The US Hide, Skin and Leather Association (USHSLA) today welcomed the U.S. government’s decision to exempt from retaliation EU leather imports, after the U.S. won $7.5 billion annually in its World Trade Organization (WTO) dispute with the EU over illegal subsidies to Airbus. This is the largest arbitration award in WTO history, and paves the way for the U.S. to implement countermeasures against the EU.

USHSLA earlier this year urged the U.S. government against levying tariffs on EU leather handbag imports to the U.S., citing the significant, adverse consequences for the U.S. hides, skins and leather industry from taking such an action. 

“The U.S. hide, skin and leather industry has worked closely with its partners and companies in the EU to build trust and confidence in our product exports, and thanks the Administration for recognizing the harm that would be caused to the U.S. industry from imposing tariffs on EU leather imports,” said USHSLA President Stephen Sothmann. “American businesses, workers and consumers would have ultimately shouldered the costs stemming from retaliatory actions applied to foreign imports produced using U.S.-based materials.”

EU leather producers rely on high-quality U.S. hides and wet blue exports to produce fine finished leather goods, much of which is then exported back to the U.S. for purchase by American consumers. Raw materials, including cattle hides and wet blues, typically account for approximately 60% of the value of a finished leather good. The U.S. industry has worked diligently over many decades to position itself as the preferred supplier of raw materials to the EU manufacturers of these products.

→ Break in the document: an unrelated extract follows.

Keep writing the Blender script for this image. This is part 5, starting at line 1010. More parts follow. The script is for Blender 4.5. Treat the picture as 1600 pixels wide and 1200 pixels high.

“Placing tariffs on the leather supply chain would have unraveled years of market development work in the EU by the U.S. hides, skins and leather industry, and would have further strained the industry at a time when it faces significant challenges, including declining prices, retaliatory tariffs in other key markets and reduced overall global leather demand,” Sothmann added. “We stand ready to work with the administration to find effective long-term solutions that meaningfully address commercial issues with the EU, while ensuring we preserve our important, robust trading relationships in the EU market.”

Instead, the tariffs announced today will be limited to 10% on large civil aircraft and 25% on agricultural and other products from the EU.